Torah, Jews & Israel: For Eternity

Rabbi Moshe Ben-Chaim




Reader: In a recent discussion, I stated that Torah stands forever. The response I received was that the word “forever” in Hebrew is “olam” and means “to the horizon” or “to the vanishing point” and therefore does not mean forever, but only for the foreseeable future…until one “reaches the horizon” and further instruction is given. And olam comes from the root “alam” which means to conceal or veil from sight. Therefore the law was not forever. 

I do not speak Hebrew; can you elucidate on this? Does Torah exist forever—olam—or just until it is changed?



Rabbi: The verse “Hashem yimloch l’ OLAM va’ed”; God will reign king forever” (Exod 15:18) cannot mean God is king “temporarily,” God forbid. This shows that the translation you were given is wrong. “L’olam” means forever.


Regarding Torah’s permanence, God knows the future, therefore a “new plan” to update or replace Torah is heretic. Other religions suggest this baseless notion as they cannot accept the Jews as God’s eternally chosen nation; they wish to rise above the Jew to become God’s favorite. But that doesn’t resolve anything, as they must then in turn accept yet a third religions’ jealousy of their own new lead, forcing them to step down based on their very own principle that God’s plan can be revised. You realize, this position that, “plans can be revised” leads to and endless cycle of one religion replacing the other! No one ever remains as the “chosen one,” in their view. But ask the other religions if once they are chosen, if they would step down, I would guess they would not, thereby exposing their contradiction. These religions succumb to sibling rivalry, instead of following a mature and honest acceptance of God’s Bible, and reason. 
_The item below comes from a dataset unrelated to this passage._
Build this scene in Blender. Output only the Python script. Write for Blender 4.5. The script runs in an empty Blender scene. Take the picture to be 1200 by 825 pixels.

Let’s consider the following. God demonstrated His absolute knowledge of the future by designing creations that exist in time and rely on either food, air, water or conditions to sustain themselves. As God designed everything, and therefore, knows their future needs, this proves beyond any doubt God’s knowledge of the future. Furthermore, God created time itself. So He isn’t bound by time: He has no future. His knowledge of our future is known by Him equally as He knows our present and past. To then say that “God needs to change His plan” and renew the Bible (Torah) with a new system, suggests God didn’t see sufficiently far in to the future to forge a plan at the outset that could sustain itself. It means He is ignorant, and that He erred, which is the epitome of heresy. God’s command not to alter the Bible (Deut. 13:1) means it was perfect from the outset. God knew that His Torah was made perfectly, with no need for any alteration throughout time, as He knows all generations. No new, unseen consideration was hidden from God. Torah never needs to change, as man never changes. So the religions that suggest God will change His chosen people or His Torah, speak nonsense. 


The Jew too will eternally remain God’s chosen people. God defines the members of His covenant as the seed of Isaac, not Ishmael:


“God said [to Abraham], “Sarah your wife shall bear you a son, and you shall name him Isaac; and I will maintain My covenant with him as an everlasting covenant for his offspring to come” (Gen. 17:19). 


“Ishmael shall be the father of twelve chieftains, and I will make of him a great nation. But My covenant I will maintain with Isaac, whom Sarah shall bear to you” (Gen. 17:20,21). 


“For it is through Isaac that offspring shall be continued for you” (Gen. 21:12).


The selection of Isaac’s seed does not exclude others from joining Israel through conversion and equally enjoying God’s blessings. But Isaac’s seed is with whom God sustains His eternal covenant. God was not ignorant of the future, as other religions maintain when they suggest God will replace the Jew with another. Again, such heretic claims malign God as unable to plan properly the first time around. 

Israel too will remain the Jews’ eternal land 


“I will maintain My covenant between Me and you, and your offspring to come, as an everlasting covenant throughout the ages, to be God to you and to your offspring to come. I assign the land you sojourn in to you and your offspring to come, all the land of Canaan, as an everlasting holding. I will be their God” (Gen. 17:7,8).